Ms. Steal Yo’ Man

Badvice logoDear Badvice,

Ever since I can remember, my sister and I have had very similar tastes in men. So similar, in fact, that when she got married to her current husband, I couldn’t help but fall in love with him too. Honestly, I am conflicted about it. My question: is it wrong to love your sister’s husband? Please help!

Sincerely,

Ms. Steal Yo’ Man

Dear Ms. Steal Yo’ Man,

Okay, first of all, there’s nothing to be conflicted about. Everyone has desires, and everyone seems to suppress them. I’m going to teach you the ways to bring those desires to fruition.

It’s really quite simple. Your situation probably goes something like this: every time your sister and her faux husband come around, you get this weird tingly feeling. This really annoying, overbearing, tingle. It’s that damn smile. Every time you see it, everything just feels right. You fantasize about what life would be like together. You have a house with two and a half kids and your dream kitchen and everything is just perfect. Then, the sister-shaped rock of reality comes along and shatters that illusion, leaving you empty, and cold, wishing it wasn’t so. Sound familiar?

Fear not though, my dear child, for with proper guidance, you can have that dream become reality. All it will take is your very soul. Are you ready to make that kind of commitment? Because, trust me, once you begin this journey there will be no turning back. Ever.
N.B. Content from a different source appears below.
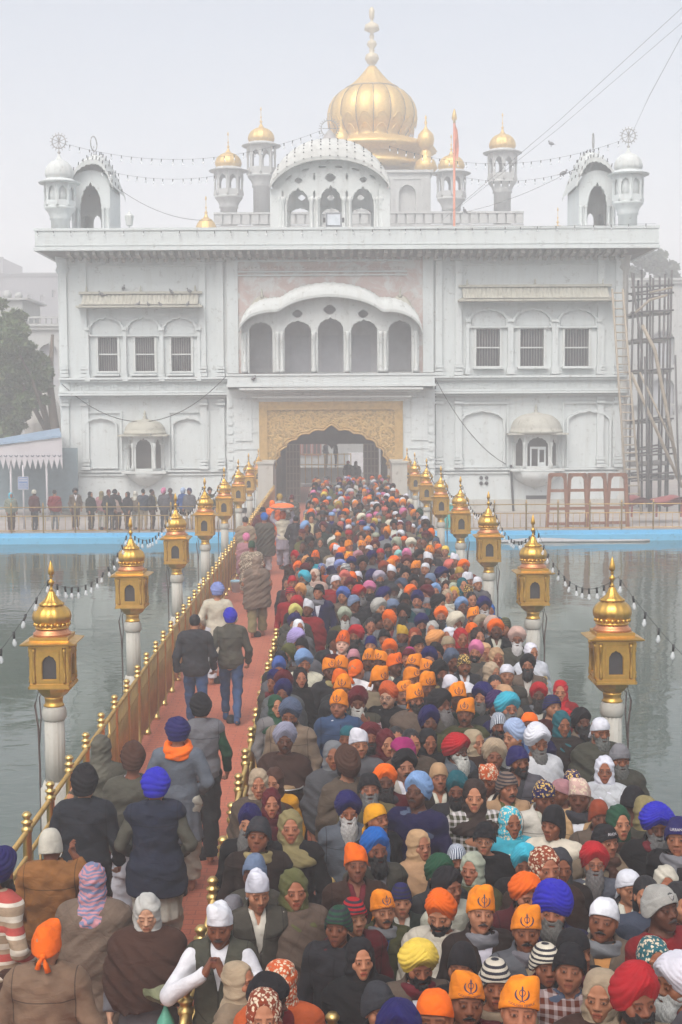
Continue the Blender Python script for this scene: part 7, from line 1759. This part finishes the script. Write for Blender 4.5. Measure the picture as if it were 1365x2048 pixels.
for c in CROWD:
    c['rot'] = c['rot']; rz = R(c['rot']) if c['rot'] else R(rng.normal()*11 if rng.random() < .85 else rng.normal()*30)
    key = None
    if c['head'] == 'T' and c['col'] == 'maroon' and c['gc'] == 'olivegrey' and c['g'] == 'v': key = 'mouth'
    if c['head'] == 'T' and c['col'] == 'royal': key = 'brow'
    if c['head'] == 'p' and c['col'] == 'orange' and c['gc'] == 'maroon': c['pale'] = 1
    bk = key or choose_body(c)
    if key: c['bk'] = 'long'; rz = 0
    o = add_person(bk, c, c['x'], c['y'], c['s'], rz, c['label'], GQ)
    if 'pale' in c: o.color = (.55, .33, .25, 1)
    if c['col'] in ('rustorange',) and c['head'] == 't': o.color = (.36, .2, .13, 1)
    if key:
        for ch in list(o.children):
            if ch.name.split('.')[0] in ('vest', 'jacket'): ch.data = CG[key][0]
            if ch.name.split('.')[0] in ('shirt',) and key == 'mouth': ch.data = CG[key][1]; ch.material_slots[0].link = 'OBJECT'; ch.material_slots[0].material = PAT['plaid']; ch.color = (*srgb('6a2030'), 1)
# man leaning on the divider rail with clasped hands
cl = dict(head='k', col='white', pat='', beard='S', g='v', gc='olivegrey', gp='', fl='', rot=0, fem=False, px=441, py=1848, sh='white', vi=1)
p = onZ(441, 1848, 1.55)
o = add_person('clasp', cl, p.x, p.y, .975, R(-4), 'man in white headcloth leaning on the brass rail with clasped hands, olive vest, white sleeves', GQ)
for ch in list(o.children):
    nm = ch.name.split('.')[0]
    if nm == 'vest': ch.data = CG['clasp'][0]
    if nm == 'shirt': ch.data = CG['clasp'][1]; ch.name = 'sweater'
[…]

Now the most straightforward way to do this is to simply “get rid of” the competition. This sibling rivalry has transcended to a battle where the very fate of the universe hangs in the balance. There can be only one.

Personally, I recommend a good-old-fashioned duel. You will meet in the town square at precisely 11:59 a.m. when the sun is about to reach its apex. Each one of you will have a pistol with one bullet. You will stand back-to-back, then walk forward nine paces, then you shall turn around and face each other.

Through some magical means “The Good, The Bad, and The Ugly” theme song will sound from the heavens, and as the bell tolls at high noon, each duelist will take their shot. The one left standing will immediately win the heart of the so-called “husband.”

However, should you not fancy your chances in a duel, there are other means of procuring the young lad’s heart. You can do this quite literally by ripping open his rib cage and removing the pulsating thing. Slap that thing under your pillow at night and he will be forever yours.

The final means of procurement is a little something I like to call Operation Stockholm Syndrome.

First, you will want to put a soft pillowcase over his face while he gently slumbers and rough him up a bit just to make it authentic. Then, lock him in a cage along with his father. He will then beg for his father’s release while he remains in custody. Now, to make sure the rouse sticks, you will want to cover yourself in an excessive amount of fur, add some fangs and while you are at it, find or craft a bright yellow ball gown dress for your soon-to-be groom to wear while you dance to a singing teapot.

Any one of these options will surely win him over, and you will prove once and for all you are the alpha female.

Best of wishes,

Badvice

Disclaimer: If you are currently drunk, easily offended, or just not very bright, I would like to remind you that THIS IS SATIRE. Please do not follow my advice, or you could end up living life like me. And your mother does not want that for you.